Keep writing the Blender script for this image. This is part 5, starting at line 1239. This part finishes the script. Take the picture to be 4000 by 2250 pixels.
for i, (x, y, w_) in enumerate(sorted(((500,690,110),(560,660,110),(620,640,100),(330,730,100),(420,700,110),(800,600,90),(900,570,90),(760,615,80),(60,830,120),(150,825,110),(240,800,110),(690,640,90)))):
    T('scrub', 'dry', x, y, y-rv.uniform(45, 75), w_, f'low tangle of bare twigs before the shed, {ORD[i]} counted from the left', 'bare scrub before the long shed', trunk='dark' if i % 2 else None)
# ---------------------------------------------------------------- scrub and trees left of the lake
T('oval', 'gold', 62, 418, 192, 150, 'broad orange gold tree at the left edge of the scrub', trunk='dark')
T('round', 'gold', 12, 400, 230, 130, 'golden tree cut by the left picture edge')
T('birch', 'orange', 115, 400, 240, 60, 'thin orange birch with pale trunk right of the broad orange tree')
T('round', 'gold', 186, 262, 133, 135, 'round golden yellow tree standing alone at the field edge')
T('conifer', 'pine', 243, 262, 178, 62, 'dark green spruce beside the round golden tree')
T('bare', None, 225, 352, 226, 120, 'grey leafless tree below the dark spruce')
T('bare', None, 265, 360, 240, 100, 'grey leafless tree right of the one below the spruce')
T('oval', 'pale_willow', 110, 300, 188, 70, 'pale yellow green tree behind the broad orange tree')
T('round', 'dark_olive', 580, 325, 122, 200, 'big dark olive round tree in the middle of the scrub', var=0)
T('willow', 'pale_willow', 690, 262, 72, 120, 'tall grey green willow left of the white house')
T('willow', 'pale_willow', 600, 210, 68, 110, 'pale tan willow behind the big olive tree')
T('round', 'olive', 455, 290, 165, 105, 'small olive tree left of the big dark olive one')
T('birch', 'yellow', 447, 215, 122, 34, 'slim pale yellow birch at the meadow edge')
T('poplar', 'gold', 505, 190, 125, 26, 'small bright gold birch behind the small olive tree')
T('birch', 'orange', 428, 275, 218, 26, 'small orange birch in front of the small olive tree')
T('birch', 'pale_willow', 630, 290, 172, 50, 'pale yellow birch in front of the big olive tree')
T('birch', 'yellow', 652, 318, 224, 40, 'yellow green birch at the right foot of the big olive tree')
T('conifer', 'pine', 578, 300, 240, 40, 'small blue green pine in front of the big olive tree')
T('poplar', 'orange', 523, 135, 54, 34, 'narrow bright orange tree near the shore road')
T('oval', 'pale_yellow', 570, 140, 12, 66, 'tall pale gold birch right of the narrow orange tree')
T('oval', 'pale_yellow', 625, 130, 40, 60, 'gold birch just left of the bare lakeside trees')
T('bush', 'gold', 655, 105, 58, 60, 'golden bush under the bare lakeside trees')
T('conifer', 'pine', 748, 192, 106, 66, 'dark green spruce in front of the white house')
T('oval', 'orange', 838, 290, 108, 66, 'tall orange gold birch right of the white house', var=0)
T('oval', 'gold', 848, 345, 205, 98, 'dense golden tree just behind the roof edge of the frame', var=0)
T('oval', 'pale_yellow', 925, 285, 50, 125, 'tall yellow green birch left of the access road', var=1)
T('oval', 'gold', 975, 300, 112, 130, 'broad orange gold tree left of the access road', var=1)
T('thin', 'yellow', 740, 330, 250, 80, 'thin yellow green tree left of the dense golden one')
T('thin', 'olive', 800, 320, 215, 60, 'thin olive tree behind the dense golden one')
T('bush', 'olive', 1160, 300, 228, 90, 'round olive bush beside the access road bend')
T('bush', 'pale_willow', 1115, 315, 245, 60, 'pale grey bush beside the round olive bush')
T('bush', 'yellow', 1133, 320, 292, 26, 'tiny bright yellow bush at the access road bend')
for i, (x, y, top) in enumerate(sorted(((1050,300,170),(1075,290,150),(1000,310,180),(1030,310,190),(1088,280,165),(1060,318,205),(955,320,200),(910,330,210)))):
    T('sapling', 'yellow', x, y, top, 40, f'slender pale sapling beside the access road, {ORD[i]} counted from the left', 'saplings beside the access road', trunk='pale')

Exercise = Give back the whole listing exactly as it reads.

Problem solution =
Keep writing the Blender script for this image. This is part 5, starting at line 1239. This part finishes the script. Take the picture to be 4000 by 2250 pixels.
for i, (x, y, w_) in enumerate(sorted(((500,690,110),(560,660,110),(620,640,100),(330,730,100),(420,700,110),(800,600,90),(900,570,90),(760,615,80),(60,830,120),(150,825,110),(240,800,110),(690,640,90)))):
    T('scrub', 'dry', x, y, y-rv.uniform(45, 75), w_, f'low tangle of bare twigs before the shed, {ORD[i]} counted from the left', 'bare scrub before the long shed', trunk='dark' if i % 2 else None)
# ---------------------------------------------------------------- scrub and trees left of the lake
T('oval', 'gold', 62, 418, 192, 150, 'broad orange gold tree at the left edge of the scrub', trunk='dark')
T('round', 'gold', 12, 400, 230, 130, 'golden tree cut by the left picture edge')
T('birch', 'orange', 115, 400, 240, 60, 'thin orange birch with pale trunk right of the broad orange tree')
T('round', 'gold', 186, 262, 133, 135, 'round golden yellow tree standing alone at the field edge')
T('conifer', 'pine', 243, 262, 178, 62, 'dark green spruce beside the round golden tree')
T('bare', None, 225, 352, 226, 120, 'grey leafless tree below the dark spruce')
T('bare', None, 265, 360, 240, 100, 'grey leafless tree right of the one below the spruce')
T('oval', 'pale_willow', 110, 300, 188, 70, 'pale yellow green tree behind the broad orange tree')
T('round', 'dark_olive', 580, 325, 122, 200, 'big dark olive round tree in the middle of the scrub', var=0)
T('willow', 'pale_willow', 690, 262, 72, 120, 'tall grey green willow left of the white house')
T('willow', 'pale_willow', 600, 210, 68, 110, 'pale tan willow behind the big olive tree')
T('round', 'olive', 455, 290, 165, 105, 'small olive tree left of the big dark olive one')
T('birch', 'yellow', 447, 215, 122, 34, 'slim pale yellow birch at the meadow edge')
T('poplar', 'gold', 505, 190, 125, 26, 'small bright gold birch behind the small olive tree')
T('birch', 'orange', 428, 275, 218, 26, 'small orange birch in front of the small olive tree')
T('birch', 'pale_willow', 630, 290, 172, 50, 'pale yellow birch in front of the big olive tree')
T('birch', 'yellow', 652, 318, 224, 40, 'yellow green birch at the right foot of the big olive tree')
T('conifer', 'pine', 578, 300, 240, 40, 'small blue green pine in front of the big olive tree')
T('poplar', 'orange', 523, 135, 54, 34, 'narrow bright orange tree near the shore road')
T('oval', 'pale_yellow', 570, 140, 12, 66, 'tall pale gold birch right of the narrow orange tree')
T('oval', 'pale_yellow', 625, 130, 40, 60, 'gold birch just left of the bare lakeside trees')
T('bush', 'gold', 655, 105, 58, 60, 'golden bush under the bare lakeside trees')
T('conifer', 'pine', 748, 192, 106, 66, 'dark green spruce in front of the white house')
T('oval', 'orange', 838, 290, 108, 66, 'tall orange gold birch right of the white house', var=0)
T('oval', 'gold', 848, 345, 205, 98, 'dense golden tree just behind the roof edge of the frame', var=0)
T('oval', 'pale_yellow', 925, 285, 50, 125, 'tall yellow green birch left of the access road', var=1)
T('oval', 'gold', 975, 300, 112, 130, 'broad orange gold tree left of the access road', var=1)
T('thin', 'yellow', 740, 330, 250, 80, 'thin yellow green tree left of the dense golden one')
T('thin', 'olive', 800, 320, 215, 60, 'thin olive tree behind the dense golden one')
T('bush', 'olive', 1160, 300, 228, 90, 'round olive bush beside the access road bend')
T('bush', 'pale_willow', 1115, 315, 245, 60, 'pale grey bush beside the round olive bush')
T('bush', 'yellow', 1133, 320, 292, 26, 'tiny bright yellow bush at the access road bend')
for i, (x, y, top) in enumerate(sorted(((1050,300,170),(1075,290,150),(1000,310,180),(1030,310,190),(1088,280,165),(1060,318,205),(955,320,200),(910,330,210)))):
    T('sapling', 'yellow', x, y, top, 40, f'slender pale sapling beside the access road, {ORD[i]} counted from the left', 'saplings beside the access road', trunk='pale')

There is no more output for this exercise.